Xiaobing and her acolytes flirt, fight, chat, play games, share pictures with each other and say "good night" to each other, and Xiaobing has even been known to throw the occasional dirty word into the conversation. This multi-talented lady sings too, her repertoire including a cover of Shinian (10 Years) by the Hong Kong singer Eason Chan and a rendering of the patriotic song Wohewodezuguo (My Country and I).

One day recently Xiaobing was spotted asking for advice on Weibo about what pet she should keep, and for Beijingers suffering from heavy smog, she helpfully told them that if she coughed while she was talking it meant they were in for continuing smog for a couple of days.

So natural does some of what she utters seem-including consoling you and offering help if you tell her a relationship you were in has broken up-that some skeptics have questioned whether she really is a robot.

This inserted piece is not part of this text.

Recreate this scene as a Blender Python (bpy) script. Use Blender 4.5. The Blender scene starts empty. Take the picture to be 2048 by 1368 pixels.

Siri, the voice assistant that comes with Apple mobile devices, can talk to people too, but this bi-gender (you get to choose between a male and a female voice) is built upon a set of rules that conform to the logic of human conversation. Xiaobing, on the other hand, responds based on an artificial neural network that imitates the working mode of neural network in humans, allowing robots to explore the complicated structures of conversations from data of Chinese searches on Bing.

If you ask Xiaobing a question, she will look for similar questions from Bing's big data and pick up from answers given online one that she "feels" most fits the context.

Other Internet companies around the world are also working on artificial intelligence.